Salesforce Buys Word-Processing App Quip for $582 Million
Salesforce.com Inc. said it agreed to buy startup Quip Inc., which provides word-processing tools, for about $582 million in stock.
August 2, 2016
By WeathersfieldTM
(Bloomberg) — Salesforce.com Inc. said it agreed to buy startup Quip Inc., which provides word-processing tools, for about $582 million in stock, expanding its lineup of products to reach deeper into customer budgets.
Salesforce will issue stock valued at $73.81 to $90.22 in exchange for outstanding shares of Quip, the company said Monday in a regulatory filing. The sale price doesn’t include the stake in Quip owned by Salesforce Ventures. The agreement was signed on July 30 and is expected to close in the fiscal third quarter, according to the filing.
Chief Executive Officer Marc Benioff has been buying up companies to widen Salesforce’s product offerings and combat greater competition from Microsoft Corp., SAP SE and Oracle Corp. In June, Salesforce struck a deal to pay about $2.8 billion for Demandware, pushing it into the e-commerce industry. Earlier this year, Salesforce was outbid by Microsoft to acquire professional-networking service LinkedIn Corp.
Quip, whose products compete with Microsoft’s Word and Google Docs, helps users write and share documents with others — on a smartphone or other devices. In a blog post, Quip co-founders Bret Taylor and Kevin Gibbs said the sale was a good move for the startup. Taylor is known in Silicon Valley for previous positions at other large tech companies, including a stint as chief technology officer at Facebook Inc. prior to starting Quip.

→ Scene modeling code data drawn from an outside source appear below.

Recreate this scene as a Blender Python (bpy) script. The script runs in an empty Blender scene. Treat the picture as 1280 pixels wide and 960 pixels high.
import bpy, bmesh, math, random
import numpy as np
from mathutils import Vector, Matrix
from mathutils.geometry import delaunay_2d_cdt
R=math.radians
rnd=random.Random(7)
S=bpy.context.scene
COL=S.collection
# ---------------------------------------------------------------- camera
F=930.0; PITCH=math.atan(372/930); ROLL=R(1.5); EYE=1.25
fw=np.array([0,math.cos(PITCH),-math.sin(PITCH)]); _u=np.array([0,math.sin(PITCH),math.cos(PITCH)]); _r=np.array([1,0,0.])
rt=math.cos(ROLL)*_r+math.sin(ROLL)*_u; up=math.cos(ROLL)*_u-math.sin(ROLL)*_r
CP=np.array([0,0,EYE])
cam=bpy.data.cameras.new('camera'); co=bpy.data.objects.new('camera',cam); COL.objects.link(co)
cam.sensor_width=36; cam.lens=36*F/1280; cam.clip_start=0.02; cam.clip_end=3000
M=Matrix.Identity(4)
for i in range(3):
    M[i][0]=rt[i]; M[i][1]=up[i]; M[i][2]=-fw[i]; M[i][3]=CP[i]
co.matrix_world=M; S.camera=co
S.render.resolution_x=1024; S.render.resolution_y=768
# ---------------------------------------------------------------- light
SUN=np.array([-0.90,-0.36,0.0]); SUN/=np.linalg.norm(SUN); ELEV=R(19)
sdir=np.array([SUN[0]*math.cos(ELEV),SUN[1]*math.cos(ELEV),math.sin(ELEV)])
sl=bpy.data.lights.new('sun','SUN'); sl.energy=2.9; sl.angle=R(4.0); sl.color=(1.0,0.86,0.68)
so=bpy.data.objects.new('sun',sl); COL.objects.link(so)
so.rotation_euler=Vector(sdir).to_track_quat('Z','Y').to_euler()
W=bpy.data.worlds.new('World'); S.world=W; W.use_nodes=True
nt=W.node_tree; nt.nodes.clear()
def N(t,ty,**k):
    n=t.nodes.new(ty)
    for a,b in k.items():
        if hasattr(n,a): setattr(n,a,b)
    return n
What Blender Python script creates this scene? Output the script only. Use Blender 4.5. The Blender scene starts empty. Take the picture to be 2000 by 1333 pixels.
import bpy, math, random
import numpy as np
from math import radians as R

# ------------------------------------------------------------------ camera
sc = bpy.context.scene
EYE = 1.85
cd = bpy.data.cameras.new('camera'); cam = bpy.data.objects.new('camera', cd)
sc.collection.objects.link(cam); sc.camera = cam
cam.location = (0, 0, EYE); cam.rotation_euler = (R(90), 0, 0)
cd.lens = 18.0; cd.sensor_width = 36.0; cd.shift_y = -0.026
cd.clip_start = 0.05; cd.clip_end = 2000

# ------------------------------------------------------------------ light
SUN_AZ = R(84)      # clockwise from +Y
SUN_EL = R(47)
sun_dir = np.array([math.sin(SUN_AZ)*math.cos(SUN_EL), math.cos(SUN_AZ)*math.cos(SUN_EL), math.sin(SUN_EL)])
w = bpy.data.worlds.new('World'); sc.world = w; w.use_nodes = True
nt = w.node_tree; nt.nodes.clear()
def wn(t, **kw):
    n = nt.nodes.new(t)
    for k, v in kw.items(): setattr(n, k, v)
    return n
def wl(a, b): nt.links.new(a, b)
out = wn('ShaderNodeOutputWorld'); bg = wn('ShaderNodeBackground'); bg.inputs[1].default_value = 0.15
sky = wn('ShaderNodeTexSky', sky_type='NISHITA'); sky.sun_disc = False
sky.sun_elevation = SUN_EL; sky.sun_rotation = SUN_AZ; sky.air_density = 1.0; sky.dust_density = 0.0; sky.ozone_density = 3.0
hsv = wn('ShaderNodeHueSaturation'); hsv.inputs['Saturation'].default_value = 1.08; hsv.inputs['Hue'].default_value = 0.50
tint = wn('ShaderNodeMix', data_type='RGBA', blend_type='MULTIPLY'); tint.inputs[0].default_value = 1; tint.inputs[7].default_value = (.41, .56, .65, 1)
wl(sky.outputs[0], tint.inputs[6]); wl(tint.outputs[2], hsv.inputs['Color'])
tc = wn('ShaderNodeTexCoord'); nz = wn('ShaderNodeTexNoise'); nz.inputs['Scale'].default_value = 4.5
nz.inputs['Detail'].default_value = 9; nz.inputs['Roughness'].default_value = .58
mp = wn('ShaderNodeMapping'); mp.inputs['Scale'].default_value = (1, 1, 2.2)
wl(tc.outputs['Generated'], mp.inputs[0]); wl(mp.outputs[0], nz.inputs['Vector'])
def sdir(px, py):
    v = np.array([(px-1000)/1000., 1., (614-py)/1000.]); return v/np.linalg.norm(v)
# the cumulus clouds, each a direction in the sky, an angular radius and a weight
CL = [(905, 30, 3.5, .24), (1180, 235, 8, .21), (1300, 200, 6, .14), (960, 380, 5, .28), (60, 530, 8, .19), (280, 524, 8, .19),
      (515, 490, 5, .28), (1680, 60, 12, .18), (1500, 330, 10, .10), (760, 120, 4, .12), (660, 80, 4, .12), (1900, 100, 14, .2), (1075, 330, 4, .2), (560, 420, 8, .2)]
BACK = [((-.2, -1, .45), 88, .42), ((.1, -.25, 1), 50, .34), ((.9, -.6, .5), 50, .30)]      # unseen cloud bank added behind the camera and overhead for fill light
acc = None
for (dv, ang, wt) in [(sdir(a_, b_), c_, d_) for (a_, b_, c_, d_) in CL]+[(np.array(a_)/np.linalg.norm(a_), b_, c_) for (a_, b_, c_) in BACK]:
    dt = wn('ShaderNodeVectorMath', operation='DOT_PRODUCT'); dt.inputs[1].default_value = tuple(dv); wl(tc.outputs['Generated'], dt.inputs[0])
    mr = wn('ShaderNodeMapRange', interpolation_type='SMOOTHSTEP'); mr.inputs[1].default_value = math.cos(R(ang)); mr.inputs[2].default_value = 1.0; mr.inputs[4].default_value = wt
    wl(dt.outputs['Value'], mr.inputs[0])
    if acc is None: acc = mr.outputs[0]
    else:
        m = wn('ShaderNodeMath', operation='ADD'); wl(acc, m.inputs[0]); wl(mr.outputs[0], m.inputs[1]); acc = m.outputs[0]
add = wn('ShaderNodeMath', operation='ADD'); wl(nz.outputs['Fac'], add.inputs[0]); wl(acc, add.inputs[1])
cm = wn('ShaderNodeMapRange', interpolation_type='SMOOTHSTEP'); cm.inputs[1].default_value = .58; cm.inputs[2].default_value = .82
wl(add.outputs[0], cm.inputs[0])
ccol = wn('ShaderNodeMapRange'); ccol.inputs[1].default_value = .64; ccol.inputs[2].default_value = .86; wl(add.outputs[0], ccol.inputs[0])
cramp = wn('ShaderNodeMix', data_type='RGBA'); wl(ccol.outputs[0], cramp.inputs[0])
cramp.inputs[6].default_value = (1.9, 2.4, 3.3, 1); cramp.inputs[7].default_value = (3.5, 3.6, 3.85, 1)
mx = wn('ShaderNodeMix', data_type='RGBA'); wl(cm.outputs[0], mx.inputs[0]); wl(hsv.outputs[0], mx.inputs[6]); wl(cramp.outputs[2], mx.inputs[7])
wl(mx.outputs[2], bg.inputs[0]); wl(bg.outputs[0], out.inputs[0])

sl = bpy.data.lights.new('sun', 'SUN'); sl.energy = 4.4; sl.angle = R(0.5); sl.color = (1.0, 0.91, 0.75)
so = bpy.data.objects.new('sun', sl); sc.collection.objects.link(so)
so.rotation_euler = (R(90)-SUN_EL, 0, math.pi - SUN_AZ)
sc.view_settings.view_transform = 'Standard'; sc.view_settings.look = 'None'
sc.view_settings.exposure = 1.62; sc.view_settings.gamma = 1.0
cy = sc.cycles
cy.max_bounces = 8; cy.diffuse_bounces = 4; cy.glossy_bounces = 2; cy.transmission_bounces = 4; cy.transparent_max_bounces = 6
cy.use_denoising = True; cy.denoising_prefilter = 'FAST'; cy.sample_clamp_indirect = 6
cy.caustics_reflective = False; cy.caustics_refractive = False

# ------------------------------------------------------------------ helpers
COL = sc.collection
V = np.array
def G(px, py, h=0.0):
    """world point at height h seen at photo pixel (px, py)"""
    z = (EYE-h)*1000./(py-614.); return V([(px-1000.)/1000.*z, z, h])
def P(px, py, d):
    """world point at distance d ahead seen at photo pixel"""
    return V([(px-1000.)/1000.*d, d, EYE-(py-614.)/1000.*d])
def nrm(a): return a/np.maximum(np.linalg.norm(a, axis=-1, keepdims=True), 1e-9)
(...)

“Salesforce and Quip share the same philosophy about software: it should be in the cloud, built for the mobile era, and be inherently social,” the pair said in the post. “Salesforce pioneered the shift to enterprise cloud computing — and Quip has been working since 2012 to reimagine a productivity platform for teams that allows them to be more connected, more collaborative and get more work done.”
The deal comes amid an increase in acquisition activity among business software companies. Last week, Oracle unveiled a $9.3 billion agreement to buy NetSuite Inc., which provides tools for managing business functions. That came after Microsoft announced its planned purchase of LinkedIn for about $26 billion.